The Nature of Miracles

A week ago yesterday I burnt my hand. Not just a little singe, but a proper, big-time burn.

My husband had sweetly turned the element on under the teakettle on our sealed-surface stove. I walked into the kitchen, picked up the kettle to make sure there was enough water in it, noticed a little water had spilled around the burner (not realizing it was ON) and swiped the water away with the side of my right hand.

ALL the way across the burner. Then I said, and I quote, “Ow, ow, ow, that was stupid, ow.”

I ran my hand under cool water for a bit and examined the damage. There was a long, raised area of pale flesh that throbbed in spectacular fashion. But it didn’t appear blistered, so I dabbed on (ow, ow, ow) some Neosporin and sucked it up.

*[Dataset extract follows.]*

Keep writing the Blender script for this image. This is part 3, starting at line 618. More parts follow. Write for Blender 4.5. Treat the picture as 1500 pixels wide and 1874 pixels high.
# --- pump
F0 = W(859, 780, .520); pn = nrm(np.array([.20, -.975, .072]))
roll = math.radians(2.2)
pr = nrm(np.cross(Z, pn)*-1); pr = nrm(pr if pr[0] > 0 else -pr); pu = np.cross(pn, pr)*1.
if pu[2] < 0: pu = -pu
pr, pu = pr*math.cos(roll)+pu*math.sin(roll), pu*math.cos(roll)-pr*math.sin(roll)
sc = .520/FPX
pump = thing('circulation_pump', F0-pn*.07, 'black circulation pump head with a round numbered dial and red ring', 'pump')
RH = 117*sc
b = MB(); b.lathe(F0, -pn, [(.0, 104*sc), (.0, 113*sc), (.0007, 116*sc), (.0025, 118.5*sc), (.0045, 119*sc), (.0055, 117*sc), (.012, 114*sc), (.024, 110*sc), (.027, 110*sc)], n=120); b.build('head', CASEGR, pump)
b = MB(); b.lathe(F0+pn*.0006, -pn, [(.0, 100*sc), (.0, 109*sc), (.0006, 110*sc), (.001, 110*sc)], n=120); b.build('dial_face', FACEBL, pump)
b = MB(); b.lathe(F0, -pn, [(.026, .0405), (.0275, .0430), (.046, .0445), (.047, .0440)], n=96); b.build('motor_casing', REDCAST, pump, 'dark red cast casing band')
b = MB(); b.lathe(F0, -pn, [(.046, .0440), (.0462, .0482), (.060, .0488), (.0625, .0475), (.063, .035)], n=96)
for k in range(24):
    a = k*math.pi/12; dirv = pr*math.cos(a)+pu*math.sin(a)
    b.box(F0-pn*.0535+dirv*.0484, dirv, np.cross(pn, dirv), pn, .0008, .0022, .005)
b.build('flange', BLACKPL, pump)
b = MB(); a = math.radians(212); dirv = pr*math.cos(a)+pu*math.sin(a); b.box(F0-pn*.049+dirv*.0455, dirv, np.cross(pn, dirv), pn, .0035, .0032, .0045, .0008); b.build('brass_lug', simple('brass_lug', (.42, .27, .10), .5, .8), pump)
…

At church, one of the ladies in my Sunday School class (who is also my doctor) took one look at it and fetched me some ice.

So here’s the thing. On the way to church that morning, I thought to pray for healing for my hand. But that’s silly, right? God has much more important things to tend to than a burn that’ll heal on it’s own in a few days. I mean, it’s not like I needed healing. I just wanted the pain to go away.

And that’s when something occurred to me. What if God were to heal my hand not because it’s necessary or super important, but just because he loves me and wants to do something nice for me? Like getting your husband his favorite ice cream at the store. Or letting your kids play in the rain. Or sending a note just because you’re thinking of someone.

It was a sweet thought–imagining God healing my burn . . . just because.

And then Monday rolled around and I went to work and sent e-mails and answered phone calls and got the mail and opened packages and went to lunch and wrote letters and . . . realized my hand didn’t hurt. Not even a little bit.

If I looked closely I could see the faintest red mark, smaller than the day before. And it felt just the teensiest bit more sensitive than the skin around it. But I could rub it, run it under hot water, poke at it–no pain.

It’s easy to start thinking I wasn’t burned as badly as I imagined. It’s easy to say I’m a fast healer or that the Neosporin did the trick.

But me, I’m going to call it a miracle. And why would God do a miracle for me? Because he loves me, that’s why.

5 thoughts on “The Nature of Miracles

  1. I secretly suspect God is delighted when we ask him for help with “little things” instead of running around like belligerent oversized toddlers insisting we can do everything ourselves. Yes, you very competently treated your hand and had a doctor help; but you also remembered where healing comes from. I believe, to put it in theological terms, that God kissed your boo-boo and made it better because you brought it to him.